Review: Tomory Dodge
Michael Wilson
 

If ever a body of paintings deserved to be called eye candy, it’s the set of seven luscious new canvases in Tomory Dodge’s current show. The artist refers to these exuberant abstractions as “train wrecks,” after their tangled piling-up of surface detail, but stand back a few paces and a surprising degree of organization comes into focus.

Dodge employs a few familiar but nonetheless effective tricks to rein in the works’ more wayward ingredients, unifying otherwise free-form compositions by painting over backings of rigid vertical stripes, for example, and making diptychs that are almost—but not quite—symmetrical in the manner of Rorschach inkblots. And while the results might look somewhat flat in reproduction, they reveal surprising depth and atmosphere when observed in the flesh.

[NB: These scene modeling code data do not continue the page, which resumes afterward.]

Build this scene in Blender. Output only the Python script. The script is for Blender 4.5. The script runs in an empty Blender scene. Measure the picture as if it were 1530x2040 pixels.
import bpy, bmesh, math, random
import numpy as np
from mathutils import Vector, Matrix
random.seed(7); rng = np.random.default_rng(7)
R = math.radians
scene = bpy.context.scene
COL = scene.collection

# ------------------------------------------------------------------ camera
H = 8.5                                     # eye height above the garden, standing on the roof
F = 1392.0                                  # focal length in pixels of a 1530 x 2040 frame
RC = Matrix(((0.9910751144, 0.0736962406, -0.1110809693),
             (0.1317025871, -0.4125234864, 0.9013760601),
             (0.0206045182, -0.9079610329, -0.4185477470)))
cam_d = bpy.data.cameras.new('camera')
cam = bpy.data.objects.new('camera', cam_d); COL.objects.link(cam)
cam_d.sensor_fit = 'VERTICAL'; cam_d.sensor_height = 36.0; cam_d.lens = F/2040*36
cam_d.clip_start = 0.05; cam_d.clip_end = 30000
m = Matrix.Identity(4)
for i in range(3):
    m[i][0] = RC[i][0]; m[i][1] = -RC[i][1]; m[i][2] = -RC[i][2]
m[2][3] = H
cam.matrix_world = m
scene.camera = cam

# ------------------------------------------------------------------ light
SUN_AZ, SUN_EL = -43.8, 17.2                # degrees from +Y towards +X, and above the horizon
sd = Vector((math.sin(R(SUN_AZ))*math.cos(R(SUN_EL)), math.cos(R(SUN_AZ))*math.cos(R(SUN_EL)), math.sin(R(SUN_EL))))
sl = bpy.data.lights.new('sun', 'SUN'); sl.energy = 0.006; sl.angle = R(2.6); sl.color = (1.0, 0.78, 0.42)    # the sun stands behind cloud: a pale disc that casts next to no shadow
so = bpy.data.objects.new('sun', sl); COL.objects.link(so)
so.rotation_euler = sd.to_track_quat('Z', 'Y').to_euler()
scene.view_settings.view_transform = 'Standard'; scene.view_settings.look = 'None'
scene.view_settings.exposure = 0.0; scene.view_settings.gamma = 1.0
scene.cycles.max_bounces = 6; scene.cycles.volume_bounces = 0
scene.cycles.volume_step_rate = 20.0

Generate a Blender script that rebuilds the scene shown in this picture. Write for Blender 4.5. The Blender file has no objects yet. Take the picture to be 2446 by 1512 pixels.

At times, the diversity and physicality of Dodge’s way with oils suggests a painterly take on Richard Serra’s famous verb list: Where the heavy-metal sculptor cites “to crumple, to shave, to tear, to chip” and so on as the processes to which one could subject a given material, Dodge’s version might include “to daub, to drag, to scrape, to squirt” and a hundred other possibilities. In the likes ofA Slight Disappearance and Horrid Torrid Times, patterns and gestures are thrown across the canvas like confetti to the breeze, intersecting and overlapping in a joyful riot of color. Dodge’s confections aren’t without precedent—another long list, of names from Hans Hoffmann to Fiona Rae, suggests itself as one walks around the gallery—but they’re certainly sweet.